Verse 9 — "Worship Yahweh in holy array" The phrase bĕhadrat qōdesh (בְּהַדְרַת־קֹדֶשׁ) is among the most debated in the psalter. It may be rendered "in the splendor of holiness," "in holy attire," or "in the beauty of his sanctuary." Each rendering is theologically rich and not mutually exclusive. The Septuagint renders it en aulē hagia autou ("in his holy court"), emphasizing the spatial, liturgical setting — worship happens in a consecrated place, ordered and set apart. The word hishtaḥavû ("worship," "bow down") connotes full prostration — the body brought low before sovereign majesty. This is not interior sentiment alone; it is embodied, liturgical, structured adoration. The "holy array" points to a worship that is ordered by God's own holiness, not improvised by human preference.
Typological and Spiritual Senses The Church Fathers read this psalm Christologically. St. Augustine, in his Enarrationes in Psalmos, identifies the "new song" of Psalm 96:1 with the song of the redeemed in Christ, and the universal summons of verses 7–9 as the missionary mandate of the Church made explicit before the Incarnation. The "families of nations" find their anti-type in the Pentecost gathering of Acts 2, where men "from every nation under heaven" hear the Gospel and are called into the one Body. The "holy array" prefigures the Church's sacred liturgy — the Mass as the universal, ordered worship in which all nations now participate in the one Sacrifice of Christ.
Catholic tradition illuminates this passage at several distinct levels.
The Universality of the Church's Mission. The Second Vatican Council's Lumen Gentium (§ 1) describes the Church as "a sign and instrument… of the unity of the whole human race." Psalm 96:7–9 is the scriptural heartbeat of that teaching: before Christ commissioned the Apostles (Matthew 28:19), the Spirit was already singing through the psalmist that no family of nations stands outside the call to worship. The passage is therefore not merely aspirational poetry but prophetic ecclesiology.

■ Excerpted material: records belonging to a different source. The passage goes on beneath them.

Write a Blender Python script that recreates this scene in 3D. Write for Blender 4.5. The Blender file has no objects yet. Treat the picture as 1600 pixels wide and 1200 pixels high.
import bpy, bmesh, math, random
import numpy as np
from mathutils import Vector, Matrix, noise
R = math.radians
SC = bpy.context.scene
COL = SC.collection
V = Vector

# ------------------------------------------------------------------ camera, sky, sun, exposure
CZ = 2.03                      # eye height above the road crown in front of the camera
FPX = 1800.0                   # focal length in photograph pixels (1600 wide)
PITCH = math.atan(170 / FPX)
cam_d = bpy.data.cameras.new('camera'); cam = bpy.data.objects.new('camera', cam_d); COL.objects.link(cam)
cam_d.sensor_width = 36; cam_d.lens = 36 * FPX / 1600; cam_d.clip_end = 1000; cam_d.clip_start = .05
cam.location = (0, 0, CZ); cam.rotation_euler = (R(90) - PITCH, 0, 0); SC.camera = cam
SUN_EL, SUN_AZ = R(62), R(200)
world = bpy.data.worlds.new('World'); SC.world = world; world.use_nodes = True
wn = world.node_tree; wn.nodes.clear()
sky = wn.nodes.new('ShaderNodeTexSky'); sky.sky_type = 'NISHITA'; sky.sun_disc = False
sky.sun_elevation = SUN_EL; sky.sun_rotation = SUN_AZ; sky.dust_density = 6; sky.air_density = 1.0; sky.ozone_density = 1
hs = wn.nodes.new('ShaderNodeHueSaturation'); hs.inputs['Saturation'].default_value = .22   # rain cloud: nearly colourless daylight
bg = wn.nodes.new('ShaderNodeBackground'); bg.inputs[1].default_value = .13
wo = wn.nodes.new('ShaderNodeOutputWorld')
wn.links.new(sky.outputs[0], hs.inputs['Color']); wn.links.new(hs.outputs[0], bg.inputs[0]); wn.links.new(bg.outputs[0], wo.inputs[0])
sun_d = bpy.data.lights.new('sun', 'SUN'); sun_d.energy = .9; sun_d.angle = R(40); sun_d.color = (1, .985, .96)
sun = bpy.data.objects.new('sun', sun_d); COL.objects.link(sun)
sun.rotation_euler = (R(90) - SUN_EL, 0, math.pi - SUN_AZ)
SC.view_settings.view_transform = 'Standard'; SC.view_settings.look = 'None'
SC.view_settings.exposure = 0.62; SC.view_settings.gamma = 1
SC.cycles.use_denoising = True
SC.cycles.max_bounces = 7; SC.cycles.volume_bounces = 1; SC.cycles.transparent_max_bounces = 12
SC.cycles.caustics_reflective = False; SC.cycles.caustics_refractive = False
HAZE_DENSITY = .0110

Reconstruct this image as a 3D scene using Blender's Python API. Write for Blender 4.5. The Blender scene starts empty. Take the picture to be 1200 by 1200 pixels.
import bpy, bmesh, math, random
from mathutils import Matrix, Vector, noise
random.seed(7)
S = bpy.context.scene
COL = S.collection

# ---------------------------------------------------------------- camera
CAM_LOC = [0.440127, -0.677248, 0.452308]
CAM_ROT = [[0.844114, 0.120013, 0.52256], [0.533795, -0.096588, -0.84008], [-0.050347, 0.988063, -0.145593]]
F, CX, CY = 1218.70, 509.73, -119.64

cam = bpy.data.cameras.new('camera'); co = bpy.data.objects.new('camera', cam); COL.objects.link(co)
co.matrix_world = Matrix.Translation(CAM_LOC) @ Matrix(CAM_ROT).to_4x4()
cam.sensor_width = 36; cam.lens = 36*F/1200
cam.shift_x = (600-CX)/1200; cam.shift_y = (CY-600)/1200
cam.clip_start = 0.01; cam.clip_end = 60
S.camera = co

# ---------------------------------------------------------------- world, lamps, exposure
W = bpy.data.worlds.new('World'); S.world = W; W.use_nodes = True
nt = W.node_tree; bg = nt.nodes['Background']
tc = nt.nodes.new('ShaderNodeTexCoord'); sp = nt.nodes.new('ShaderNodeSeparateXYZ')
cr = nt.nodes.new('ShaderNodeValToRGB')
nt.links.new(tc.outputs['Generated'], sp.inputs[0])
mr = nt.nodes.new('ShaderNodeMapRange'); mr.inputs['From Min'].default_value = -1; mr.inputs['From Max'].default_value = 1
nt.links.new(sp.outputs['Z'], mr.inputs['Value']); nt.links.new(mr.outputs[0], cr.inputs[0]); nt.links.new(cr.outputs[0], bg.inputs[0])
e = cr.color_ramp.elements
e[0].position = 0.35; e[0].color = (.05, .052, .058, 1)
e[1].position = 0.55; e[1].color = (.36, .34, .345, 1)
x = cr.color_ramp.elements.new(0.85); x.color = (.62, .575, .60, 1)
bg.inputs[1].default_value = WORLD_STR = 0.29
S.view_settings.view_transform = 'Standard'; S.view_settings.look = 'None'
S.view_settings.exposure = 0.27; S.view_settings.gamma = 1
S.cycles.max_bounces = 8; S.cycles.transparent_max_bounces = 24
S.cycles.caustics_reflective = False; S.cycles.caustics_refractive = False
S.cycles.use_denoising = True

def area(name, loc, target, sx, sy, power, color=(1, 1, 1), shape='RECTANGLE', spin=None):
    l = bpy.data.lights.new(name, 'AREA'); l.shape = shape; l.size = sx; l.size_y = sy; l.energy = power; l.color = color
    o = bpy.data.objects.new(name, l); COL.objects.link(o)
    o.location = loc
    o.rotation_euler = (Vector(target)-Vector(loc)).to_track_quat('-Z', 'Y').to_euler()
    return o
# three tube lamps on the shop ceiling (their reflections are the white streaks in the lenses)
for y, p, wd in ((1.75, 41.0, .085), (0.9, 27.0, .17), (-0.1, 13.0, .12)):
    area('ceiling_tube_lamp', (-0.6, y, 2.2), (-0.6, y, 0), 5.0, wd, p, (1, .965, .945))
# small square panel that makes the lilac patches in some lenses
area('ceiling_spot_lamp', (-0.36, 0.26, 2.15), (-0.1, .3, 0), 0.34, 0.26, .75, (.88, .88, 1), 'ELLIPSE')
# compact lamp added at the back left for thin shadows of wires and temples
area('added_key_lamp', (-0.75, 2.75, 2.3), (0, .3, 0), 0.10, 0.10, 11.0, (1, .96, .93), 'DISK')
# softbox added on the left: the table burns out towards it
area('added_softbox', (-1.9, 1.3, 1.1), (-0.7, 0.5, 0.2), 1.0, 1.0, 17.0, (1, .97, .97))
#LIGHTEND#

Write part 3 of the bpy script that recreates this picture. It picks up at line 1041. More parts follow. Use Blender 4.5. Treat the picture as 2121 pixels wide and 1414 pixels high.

The Liturgy as the Summit of Human Activity. The Catechism of the Catholic Church teaches that "the liturgy is the summit toward which the activity of the Church is directed" (§ 1074, echoing Sacrosanctum Concilium § 10). Verse 9's command to "worship in holy array" — in ordered, embodied, consecrated beauty — anticipates the Church's insistence that worship is not self-expression but participation in the divine life through structured, sacred rites. St. Thomas Aquinas (Summa Theologiae II-II, q. 81) defines latria — the worship due to God alone — as the virtue of rendering what is objectively owed, not what is subjectively felt. Hābû is precisely this: a debt of glory.
The Divine Name and Trinitarian Adoration. The glory owed to God's "name" takes on its fullest meaning in the New Testament revelation of God as Trinity. The name into which all nations are baptized (Matthew 28:19) is the one name — Father, Son, and Holy Spirit. To "ascribe glory to his name" is, for the Catholic, to adore the Triune God whose inner life of self-giving love is the very source of all glory.
For a Catholic today, these three verses offer a pointed corrective to two common temptations in modern religious life.
The first is the privatization of faith — the assumption that worship is a personal, interior matter between the individual and God. Psalm 96:7–9 will not allow this. It calls families of nations — corporate, communal, structural bodies — to adore. This is a summons to Sunday Mass, not just bedtime prayer. The "holy array" is the Church's ordered liturgy, and absence from it is, in the psalm's logic, a withheld debt.
The second temptation is aesthetic indifference in worship — the idea that how we worship doesn't matter, only that we mean it sincerely. The "beauty of holiness" (bĕhadrat qōdesh) challenges this. Pope Benedict XVI (The Spirit of the Liturgy) argued that beauty is not ornament added to worship but intrinsic to it — God is worshipped worthily when the worship itself participates in His beauty. Practically, this calls Catholics to enter the liturgy with full, conscious attention: to the vestments, the music, the architecture, the posture of kneeling. Each of these is a bodily "ascribing" of glory to God's name.